Andy Lightfoot and the Time Warp

by S. Henshon

Pub Date: Dec. 16th, 2014
Publisher: Amazon Digital Services

Henshon’s debut novel treads familiar ground, pitting an orphan and two friends against forces beyond their ken.

Andy Lightfoot shares his parents’ zest for time travel—a predilection that distresses his grandmother to no end because, when Andy was 5 years old, both his parents vanished mysteriously, lost in time. Sent to live with his grandparents, Andy wavers between deference to his grandmother’s wishes and a quiet sort of defiance, which soon has him creating his own time shuttle as a science fair project.

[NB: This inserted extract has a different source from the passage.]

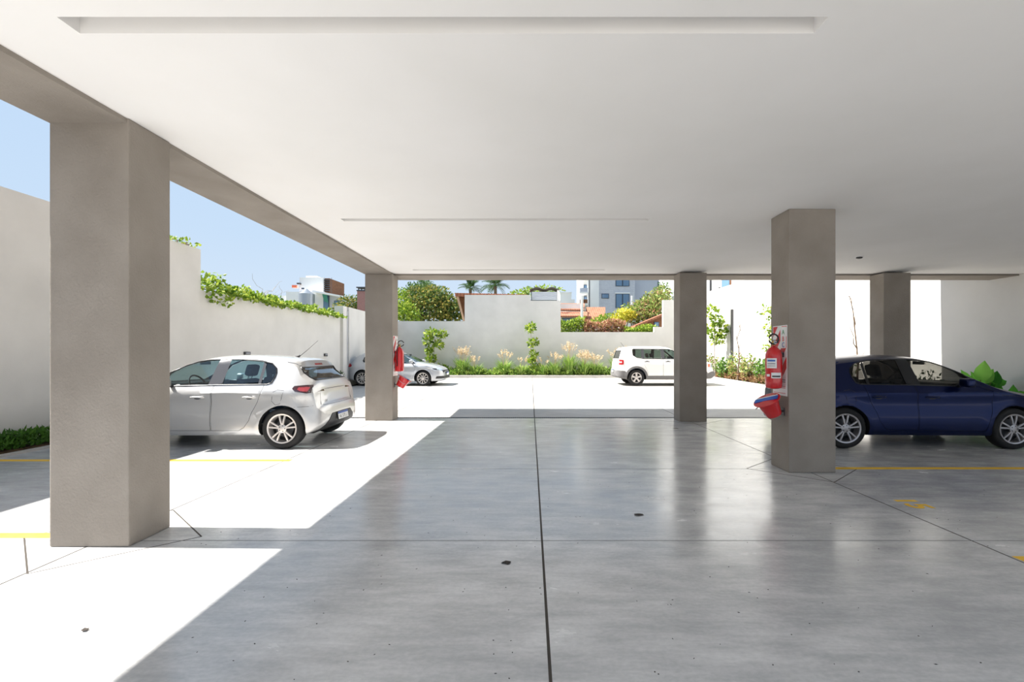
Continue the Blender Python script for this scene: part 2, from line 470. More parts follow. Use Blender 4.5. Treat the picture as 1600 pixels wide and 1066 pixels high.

With gentle encouragement from his more adventurous grandfather, Andy works up the courage to apply to the Jules Verne Time Travel Summer School—the same summer camp his parents attended before vanishing. What follows isn’t entirely a retread of Harry Potter’s first adventures at Hogwarts, but there are enough similarities to be distracting. Andy becomes fast friends with two other students, a boy and a girl, and goes shopping for school supplies with a guide before departing via an unorthodox mode of transportation. He’s placed on one of his new school’s four teams. He attracts the headmaster’s attention. And of course, Andy and his friends enjoy adventures far out of their depth, from battling a dinosaur on the school grounds to his first real experience with time travel. Clearing the air a bit is a blatant shoutout to the Harry Potter books: “They were a big hit forty years ago,” observes one of Andy’s new friends. But Henshon’s story is at its best when it diverges from the Potter model and focuses on relationships—especially the one between Andy and his grandfather, who, unlike his wife, is equal parts wise, adventurous, and tolerant. “I can’t tell you what to do, because I don’t have to live with the decision,” Grandpa Lightfoot reassures Andy when the young man wonders whether he’s really cut out to pursue his time-travel dream. “I’m sure you’ll do the right thing.”

A story held back by a plethora of similarities to the Potter world, though it has plenty of shine on its own.